While demand for Kenya Coffee in the World remains steady, its production is uncertain. This is according to Global Agricultural Information Network (GAIN) Report.
An assessment by the US Department of Agriculture Foreign Agriculture Service, which contributed to this GAIN Report, forecasts a significant drop in Kenya’s coffee production in the marketing year 2019/2020 due to low prices and the persistent shift of coffee producers to less risky enterprises.
Meanwhile, Government of Kenya (GOK) coffee sector reforms are falling short, says the bulletin
The report mentions that Government of Kenya efforts to promote smallholder coffee production in non-traditional growing areas is also countered by a surge in housing developments on farms located in peri-urban areas, leading to an overall stagnation of total coffee production.
It observes that success of the “cash-on-delivery model” that was piloted in 2017/2018 in selected coffee marketing co-operatives is already in doubt, with industry sources attributing its lack of smooth take-off to low farm productivity and also fragmented co-operative units.
The size of coffee farms continues to decrease due to inheritance driven sub-division. On the other hand, Kenya has more than 500 coffee marketing co-operatives, all geared to marketing fewer than 900,000 bags of coffee annually.
Moreover, Kenya has two distinct harvest seasons in a year (September-December and March –July), each of which peaks for less than two months.
According to Kenya’s coffee directorate, 20% of coffee mills are currently operating at their lowest levels.
Despite elaborate plans, Kenya is yet to fully liberalize the coffee sector to let the private sector fully undertake critical marketing roles and assume associated risks.
Both the existing policy and legal frameworks place immense risks on the producer, even in instances where farmers are unable to bear these risks.
Kenya produces mild coffees with primary processing occurring at either the communally/co-operative owned mills that aggregate coffee from small-scale farmers or at farmer-owned mills in large-scale plantations.
Co-operatives or individual licensed farmers may sell their coffee directly to international buyers, so long as the direct sale contracts have been registered and approved by the Coffee Directorate of Kenya’s Agriculture and Food Authority (AFA).

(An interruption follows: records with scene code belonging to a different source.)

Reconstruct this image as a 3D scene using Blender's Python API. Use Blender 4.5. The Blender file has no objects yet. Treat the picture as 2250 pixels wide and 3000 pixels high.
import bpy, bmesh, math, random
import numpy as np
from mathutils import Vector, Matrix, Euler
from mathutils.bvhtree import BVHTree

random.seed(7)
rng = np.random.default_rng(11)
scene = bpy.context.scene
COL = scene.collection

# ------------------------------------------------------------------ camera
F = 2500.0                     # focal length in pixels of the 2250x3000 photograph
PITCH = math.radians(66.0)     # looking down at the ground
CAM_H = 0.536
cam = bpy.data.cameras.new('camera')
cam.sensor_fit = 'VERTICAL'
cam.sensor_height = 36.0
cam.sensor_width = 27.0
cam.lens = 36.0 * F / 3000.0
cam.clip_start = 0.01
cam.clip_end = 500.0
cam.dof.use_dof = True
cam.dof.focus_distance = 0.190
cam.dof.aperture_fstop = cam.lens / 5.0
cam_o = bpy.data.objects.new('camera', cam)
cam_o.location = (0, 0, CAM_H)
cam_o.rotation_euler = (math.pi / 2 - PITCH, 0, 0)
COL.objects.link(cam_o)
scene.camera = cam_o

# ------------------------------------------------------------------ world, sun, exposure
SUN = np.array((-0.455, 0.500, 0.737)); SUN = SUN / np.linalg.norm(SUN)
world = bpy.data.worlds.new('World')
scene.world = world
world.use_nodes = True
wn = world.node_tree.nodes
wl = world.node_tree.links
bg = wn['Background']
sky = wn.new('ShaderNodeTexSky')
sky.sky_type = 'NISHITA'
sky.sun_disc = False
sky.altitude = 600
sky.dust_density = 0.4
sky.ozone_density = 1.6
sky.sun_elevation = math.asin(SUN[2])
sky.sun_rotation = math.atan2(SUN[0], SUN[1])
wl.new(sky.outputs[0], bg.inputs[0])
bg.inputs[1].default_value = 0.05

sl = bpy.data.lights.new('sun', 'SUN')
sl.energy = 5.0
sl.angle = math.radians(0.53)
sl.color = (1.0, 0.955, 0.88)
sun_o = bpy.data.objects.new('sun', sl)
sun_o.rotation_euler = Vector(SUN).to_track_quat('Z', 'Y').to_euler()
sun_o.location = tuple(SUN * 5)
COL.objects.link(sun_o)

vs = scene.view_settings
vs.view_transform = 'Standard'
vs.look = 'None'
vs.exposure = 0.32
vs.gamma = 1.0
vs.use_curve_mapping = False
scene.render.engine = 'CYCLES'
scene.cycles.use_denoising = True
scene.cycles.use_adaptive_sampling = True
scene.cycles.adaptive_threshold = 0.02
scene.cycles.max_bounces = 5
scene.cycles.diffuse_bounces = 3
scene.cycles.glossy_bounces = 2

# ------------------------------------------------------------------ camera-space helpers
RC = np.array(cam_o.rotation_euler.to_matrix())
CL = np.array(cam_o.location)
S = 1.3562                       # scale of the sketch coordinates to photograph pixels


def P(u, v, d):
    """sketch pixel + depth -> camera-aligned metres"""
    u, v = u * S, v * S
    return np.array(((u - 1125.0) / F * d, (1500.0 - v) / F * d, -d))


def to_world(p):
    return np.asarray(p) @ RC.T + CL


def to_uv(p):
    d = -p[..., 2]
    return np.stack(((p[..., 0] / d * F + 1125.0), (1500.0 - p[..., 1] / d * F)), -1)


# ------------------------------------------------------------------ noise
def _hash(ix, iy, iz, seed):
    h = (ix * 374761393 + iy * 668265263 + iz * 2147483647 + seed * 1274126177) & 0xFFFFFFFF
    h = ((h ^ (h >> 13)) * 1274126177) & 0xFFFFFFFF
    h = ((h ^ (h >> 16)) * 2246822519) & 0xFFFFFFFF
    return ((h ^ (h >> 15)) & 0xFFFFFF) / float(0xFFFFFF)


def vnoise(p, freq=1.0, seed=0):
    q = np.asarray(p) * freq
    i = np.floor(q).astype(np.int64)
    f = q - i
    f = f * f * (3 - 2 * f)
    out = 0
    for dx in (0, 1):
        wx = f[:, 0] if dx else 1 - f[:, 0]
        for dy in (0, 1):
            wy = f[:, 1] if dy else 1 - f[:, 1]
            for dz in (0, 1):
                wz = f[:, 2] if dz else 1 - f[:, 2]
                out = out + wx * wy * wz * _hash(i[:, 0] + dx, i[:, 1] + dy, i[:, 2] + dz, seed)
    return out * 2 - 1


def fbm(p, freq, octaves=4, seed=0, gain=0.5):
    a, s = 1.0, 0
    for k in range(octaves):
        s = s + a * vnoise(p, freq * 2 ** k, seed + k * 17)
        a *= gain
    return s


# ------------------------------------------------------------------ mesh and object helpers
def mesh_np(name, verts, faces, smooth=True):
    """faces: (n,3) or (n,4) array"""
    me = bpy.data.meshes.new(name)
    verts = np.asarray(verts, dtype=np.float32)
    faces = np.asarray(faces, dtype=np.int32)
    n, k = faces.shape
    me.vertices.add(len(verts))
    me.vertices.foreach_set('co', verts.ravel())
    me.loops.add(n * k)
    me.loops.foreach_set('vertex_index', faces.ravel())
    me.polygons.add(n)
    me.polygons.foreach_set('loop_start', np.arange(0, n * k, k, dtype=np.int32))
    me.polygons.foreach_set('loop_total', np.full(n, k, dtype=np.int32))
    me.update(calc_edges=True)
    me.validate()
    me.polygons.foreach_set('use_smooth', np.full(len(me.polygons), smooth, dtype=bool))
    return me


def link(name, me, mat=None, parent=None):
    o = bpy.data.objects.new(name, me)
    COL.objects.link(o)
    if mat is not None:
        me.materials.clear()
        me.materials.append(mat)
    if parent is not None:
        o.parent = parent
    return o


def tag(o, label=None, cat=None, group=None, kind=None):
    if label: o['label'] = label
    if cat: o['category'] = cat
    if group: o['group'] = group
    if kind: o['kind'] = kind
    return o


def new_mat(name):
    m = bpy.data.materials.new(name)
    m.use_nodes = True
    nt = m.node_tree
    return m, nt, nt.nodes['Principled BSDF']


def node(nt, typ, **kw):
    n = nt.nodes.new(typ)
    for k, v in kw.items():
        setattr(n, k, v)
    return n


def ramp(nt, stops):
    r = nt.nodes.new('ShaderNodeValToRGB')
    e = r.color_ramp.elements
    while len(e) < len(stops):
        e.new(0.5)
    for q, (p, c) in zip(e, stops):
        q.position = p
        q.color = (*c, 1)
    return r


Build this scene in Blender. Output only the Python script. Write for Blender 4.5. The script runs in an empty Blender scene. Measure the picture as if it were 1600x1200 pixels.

The report suggests that alternatively, farmers can contract and authorize their marketing agents to sell through the Nairobi Coffee Exchange (NCE), a spot market that has operated since the early 1930s.
The incidence of risks at virtually all stages of marketing are borne by the farmer, because under Kenya’s coffee sector rules a batch of coffee belongs to a farmer up to and until an exporter buys it.
A Kenyan coffee farmer, therefore, not only bears production risks, but also post-farm risks such as quality deterioration, pilferage and theft, and exchange rate volatility.